FROM THE ARCHIVES.

12

YEARS AGO

June 2007

[Wikipedia founder Jimmy] Wales is optimistic about the internet too. 'There's a certain kind of dire anti-market person,' he says, 'who assumes that no matter what happens, it's all driving toward one monopoly--the ominous view that all of these companies are going to consolidate into the Matrix.' His own view is that radical decentralization will win out, to good effect: 'If everybody has a gigabit [broadband internet connection] to their home as their basic $40-a-month connection, anybody can write Wikipedia.'

KATHERINE MANGU-WARD

Wikipedia and Beyond

25

YEARS AGO

June 1997

While not exactly new, this trend has been intensifying over the past two decades or so, lurching from isolated scares about poisoned Halloween candy in the 1970s and child abduction in the 1980s to a generalized calculus that places perceived harm to children at the center of seemingly every discussion. The tendency is ubiquitous enough to be fair game for parody.
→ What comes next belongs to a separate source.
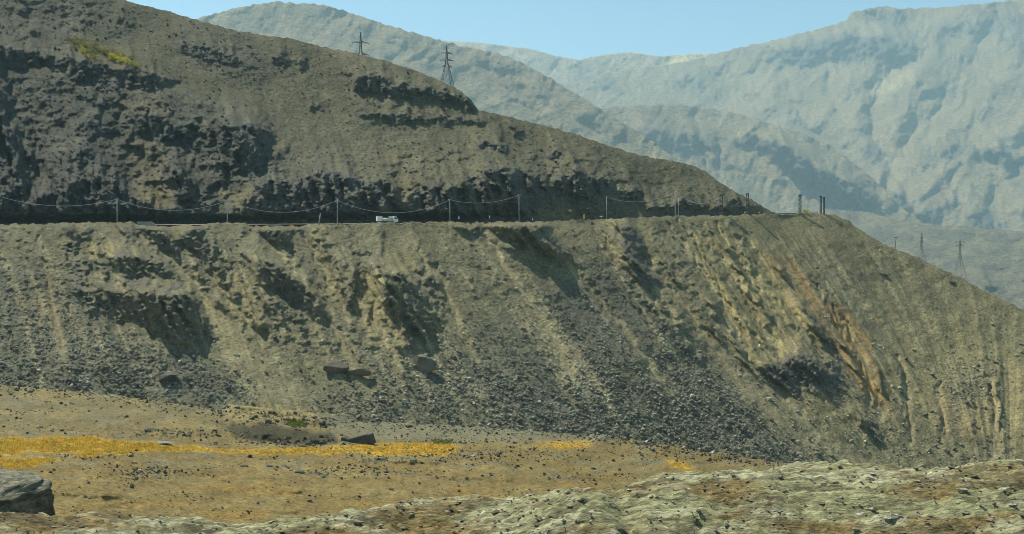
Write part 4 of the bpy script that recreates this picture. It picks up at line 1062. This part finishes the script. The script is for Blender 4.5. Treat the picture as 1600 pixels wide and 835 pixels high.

On The Simpsons, for instance, one character routinely asks at any public gathering, 'What about the children? It is not coincidental that the rise of such attitudes to cultural dominance occurred as the baby boom generation--that gargantuan cohort born between 1946 and 1964--shifted into parenting mode and started to grapple with the most unfamiliar role of authority figure. While it is unclear what effect this may have on the kids themselves--Will they respond to doomsday scenarios by shrinking from the world or by becoming what-the-fuck nihilists?--one result has been a gradual shifting of the costs of raising children onto wider and wider swatches of society, and not merely in dollars: If kids have access to TV, for instance, then all programs must be made child-safe.

NICK GILLESPIE

Child-Proofing the World

30

YEARS AGO

June 1992

Anyone who has ever been a student, parent, or teacher knows that some teachers are extraordinary, some mediocre, and some abysmal. But in defense of union egalitarianism, the NEA attacks every public policy that would reward good teachers or screen out bad ones. On an individual basis, it fights just as hard for an incompetent teacher as for an exemplary one--harder if the bad teacher has seniority. Treating employees as interchangeable is not only degrading to good workers and infuriating to good managers, it is an invitation to hire permanent replacements. If the only difference is the union label, you might as well pay less.